Esta casa está sendo, aos poucos, abandonada. Dizem que é necessário mudarmos de casa, de preferência de três em três anos. Já tive vários convites para deixar esta e me mudar para o facebook. Mas sou por demais apegada a casas antigas, com cheiro de abandono; com teias de aranha pelas paredes, copos empoeirados na cristaleira, e roupas envelhecidas. Esta é, pois, uma casa antiga. As janelas emperraram-se e acredito que terei de ter bastante força para conseguir abri-las. O mato tomou a varanda que antes era diáfana, com cheiro de jasmim. Os jasmins morreram, um a um, perante o desconsolo do silêncio.
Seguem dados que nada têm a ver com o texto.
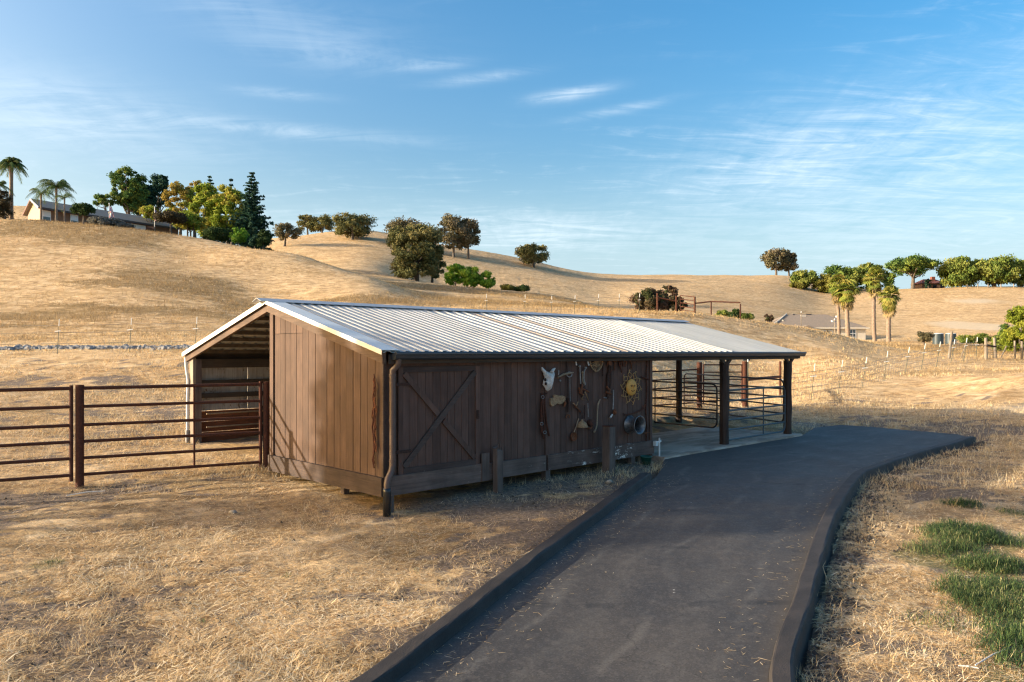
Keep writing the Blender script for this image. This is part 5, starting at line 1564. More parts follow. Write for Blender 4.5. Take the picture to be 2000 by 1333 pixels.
def fences():
    HS = (0.03, .33, .63, .90, 1.17, 1.44)
    big_post('thick rusty steel post in the middle of the front pipe fence', -7.05, 12.4, 1.665, .063)
    big_post('rusty steel post at the right end of the pipe fence beside the gable', -4.46, 13.8, 1.66, .058)
    a = PB_ + FD * .10; b = PA - FD * .03
    panel('rusty six rail pipe panel between the thick post and the barn gable', b, a, 1.64, 1.65, HS, .026, 'rust', mids=(.605,), stile_r=.03, ends=(False, True))
    c = PA + FD * .12; d = c + FD * 3.0
    panel('rusty six rail pipe panel at the left edge of the picture', d, c, 1.62, 1.64, HS, .027, 'rust', mids=(), stile_r=.03)
    e = d + FD * .1
    big_post('rusty steel post beyond the left edge panel', e.x, e.y, 1.63, .06)
    f2 = e + FD * .1; panel('rusty pipe panel further left along the front fence', f2 + FD * 3.0, f2, 1.58, 1.62, HS, .027, 'rust', mids=(.4,), stile_r=.03)
    # gates of the pen
    G6 = (0, .25, .48, .70, .93, 1.17)
    A = bw(9.68, -.02); B = bw(12.58, -.02)
    panel('blue grey six rail gate across the front of the end bay', A, B, 1.30, 1.30, G6, .022, 'gategreen', name='pen_gate', cat='gate', mids=(.60,), round_end=1)
    A = bw(11.9, 4.9); B = bw(11.7, 1.45)
    panel('dark tube gate swung across the bay behind the first post', A, B, 1.36, 1.34, G6, .022, 'gatedark', name='pen_gate', cat='gate', mids=(.40,), round_end=1)
    panel('dark round cornered gate along the far side of the pen', (5.75, 25.4), (7.45, 20.85), 1.48, 1.44, G6, .022, 'gatedark', name='pen_gate', cat='gate', mids=(.5,), round_end=2)
    big_post('short dark wood post inside the bay beside the wall', *bw(13.0, 4.6)[:2], 1.62, .10, 'post', 'wooden_post', 10)
    # loading pen behind
    def gp(px, py, d, dz=0): return Vector(((px - 1000) / F * d, d, CAMZ + (688 - py) / F * d))
    P1 = gp(1366, 708, 25.3); big_post('dark steel post left of the tall panel behind the barn', P1.x, P1.y, P1.z, .09)
    P2 = gp(1455, 706, 26.7); big_post('rusty steel post beneath the black solar panel', P2.x, P2.y, P2.z, .10)
    P3 = gp(1524, 706, 33); big_post('thin rusty post behind the last bay post', P3.x, P3.y, P3.z, .05)
    A = gp(1374, 713, 25.6); B = gp(1449, 713, 26.5)
    panel('tall rusty panel between two steel posts behind the barn', (A.x, A.y), (B.x, B.y), A.z, B.z, (0, .25, .5, .74, .98, 1.22), .02, 'rust', mids=(), stile_r=.025)
    A = gp(1262, 727, 24.6); B = gp(1364, 722, 25.3)
    panel('long rusty rail panel seen through the bay behind the first post', (A.x, A.y), (B.x, B.y), A.z, B.z, (0, .28, .56, .85, 1.1), .022, 'rust', mids=(), stile_r=.025)
    o = thing('pipe_rail', 'single sloping rusty rail running right from the solar panel post', 'rail', (P2.x, P2.y, H(P2.x, P2.y)))
    mb = MB(o.location); mb.tube([gp(1457, 742, 26.8), gp(1524, 736, 32.9)], .055, 8); mb.build('rail', M['rust'], o)
    # solar charger on a thin pole
    q = gp(1461, 775, 25.9); z = H(q.x, q.y); o = thing('solar_charger', 'small black tilted solar panel on a thin pole behind the bay', 'solar panel', (q.x, q.y, z))
    mb = MB(o.location); mb.tube([(q.x, q.y, z - .1), (q.x, q.y, 2.1)], .014, 6); mb.build('pole', M['tpost'], o)
    mb = MB(o.location); a = gp(1451, 705, 25.7); b = gp(1464, 692, 25.7); c = gp(1465, 705, 25.7); mb.prism([a, b, c], (.03, .16, 0)); mb.build('panel', M['solar'], o)
    mb = MB(o.location); mb.tube([gp(1460, 693, 25.6), gp(1461, 707, 25.6)], .022, 6); mb.build('bracket', M['white'], o)
    # pen on the ridge behind the roof
    def ridge_post(px, top, base, d, lab, r=.07):
        p = at(px, d); z = CAMZ + (688 - top) / F * d; return big_post(lab, p.x, p.y, z, r), Vector((p.x, p.y, z))
    _, r1 = ridge_post(1284, 573, 606, 58, 'rusty post on the rise left of the dark shrub gap')
    _, r2 = ridge_post(1321, 578, 606, 58, 'rusty post on the rise in front of the dark shrub')
    _, r3 = ridge_post(1357, 580, 613, 57, 'rusty post on the rise at the end of the short panel')
    _, r4 = ridge_post(1389, 588, 617, 57, 'thin rusty post right of the short panel on the rise', .05)
    _, r5 = ridge_post(1446, 594, 625, 56, 'last thin rusty post on the rise beside the green weeds', .05)
    for i, (a, b, za, zb, lab) in enumerate(((r1, r2, .3, .3, 'dark rail before the dark shrub on the rise'), (r3, r4, .5, .05, 'rusty rail dropping right of the short panel'), (r4, r5, .05, -.1, 'long rusty rail ending by the green weeds'))):
        o = thing('pipe_rail', lab, 'rail', (a.x, a.y, H(a.x, a.y))); mb = MB(o.location); mb.tube([a - Vector((0, 0, za if i else .32)), b - Vector((0, 0, zb if i else .42))], .05, 6); mb.build('rail', M['rust'], o)
    panel('short rusty rail panel on the rise right of the dark shrub', (r2.x + .3, r2.y), (r3.x, r3.y), r2.z + .02, r3.z - .02, (0, .28, .56, .84, 1.1), .03, 'rust', mids=(), stile_r=.03)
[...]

Nunca, ninguém mais veio aqui: só um ou outro, desses que insistem em manter dentro do corpo essa coisa longínqua que é a memória, passam e jogam, pelo alto, um bilhete preso a uma pedra. Há muito cheiro de tempo, e, dentro dos armários, fitas amarelecidas amarram caixas sonâmbulas. Daria tudo, meu Deus, tudo, para que essa casa voltasse a ser habitada. Por isso fico rondando-a, em dias de frio como esse, em dias de chuva, buscando a chave esquecida por mim em algum lugar.